I don’t know about Scotland but I think we opposed this when it went through Parliament. Certainly this letter from Charles suggests that
http://www.melonfarmers.co.uk/argch05.htm (scroll down to 29th Oct – note this site is slightly NSFW)
Sue Miller also did a lot in opposing this legislation IIRC.
“Most of the population do not do this thing, in my estimation, and would probably sustain serious injury if someone did it to them, in my estimation. So it would be irrelevant that the practitioners in this particular case had sufficient practice that they would not cause srious injury to each other”
On the contrary, the act that was photographed wasn’t performed on “most of the population”, so what you say is irrelevant to the likelihood of the act resulting in serious injury.
Chris – maybe we should ask most of the population?
Yes, I think it does come down to the interpretation of “likely to cause injury”. To help us understand that phrase, we could do several things.
One would be to look at similar phrases, such as behaviour “likely to cause a breach of the peace”. The fact that it did not cause a breach in a particular case does not make it unlikely, it just means that it didn’t in that case.
Another thing we could do would be to see what makes sense. “Likely to cause” is referring to the future, not pthe present or the past, so the fact that it didnlt cause in a particular instance doesn’t mean that its unlikely to cause. Nor would te phrase make much sense if we added “for persons not practiced in the act”, to my mind anyway.
A third thing we could do is to look at what expressions of intention were made by Parliament in relation to the offence. Thus if Parliament said, in a relevant forum, that it diod not intend the law to be used in certain cirumstances, then that would have been another possible reason why the jury reached its verdict.
The possibility of these various interpretations has an interesting consequence, that the jury’s verdict cannot be taken as a precedent – since we do not know which of these or any other interpretations they might have used to come to their result.
Sorry if this seems a bit didactic. Blame the Open University Law Course W100! Of course there are other possibilities …. !
Richard
It’s just a question of whether the act photographed was likely to cause serious injury. If that wasn’t the case because the people involved were accustomed to the act, then it fails the test. It’s no use saying that if other people had been involved the act would have been likely to cause serious injury – because other people weren’t involved.
It’s rather like arguing that stabbing someone with a sword made of tissue paper is an act likely to cause death, on the basis that most swords are made of metal, not tissue paper. It would be true enough as an observation, but irrelevant and more than a little silly in the context offered.
Richard
One other thought.

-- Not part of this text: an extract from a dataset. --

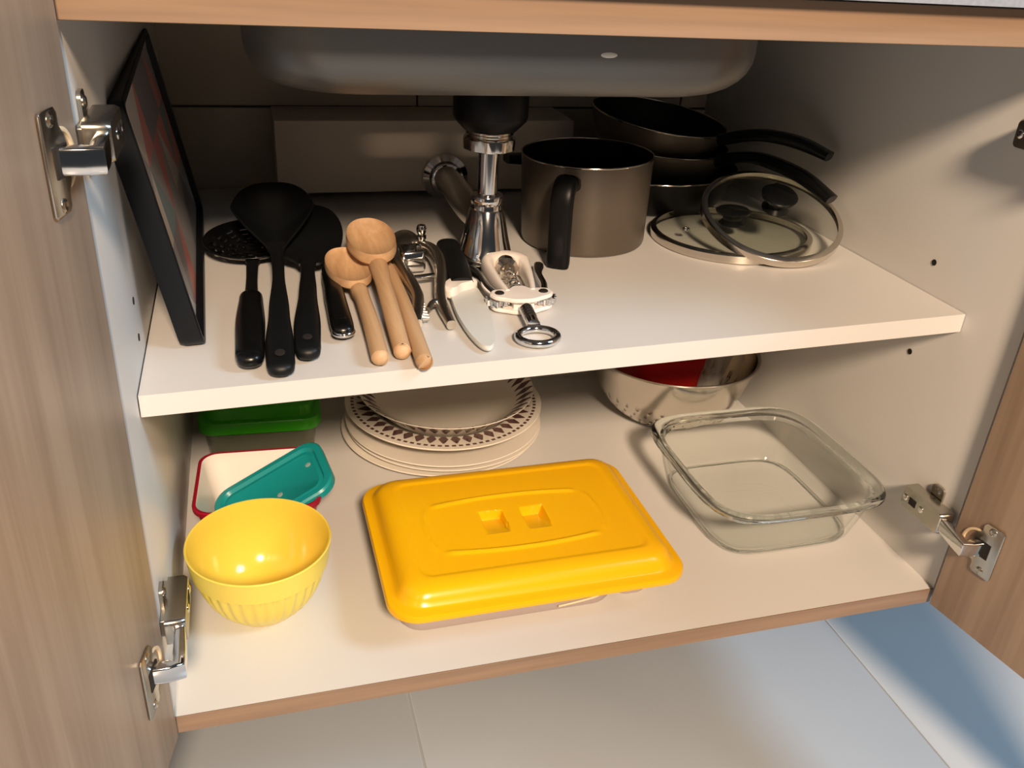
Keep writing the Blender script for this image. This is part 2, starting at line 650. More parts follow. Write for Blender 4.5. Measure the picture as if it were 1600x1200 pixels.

Of course the jury’s verdict can’t be taken as a legal precedent, because the jury’s function is to determine the facts in a particular case, not to rule on the interpretation of the law in general.
The jury decided that the photographs in this case did not fall within the definition given in the act. Apparently you don’t agree, but that’s neither here nor there, as you weren’t on the jury, and you didn’t hear the evidence and arguments advamced in court.
Regardless of if the act is likely to cause injury or not a situation where commiting the act is legal but possessing a photo or video of it can get you jailed is rediculous. Personally I think a prison sentence for simply possessing images or video is excessive in almost all cases. The only exception I would make is for child pornography where there is a well established link between people who view child pornography and people who actually abuse children.
Chris, No! We do not know why the jury decided. We just know its final verdict.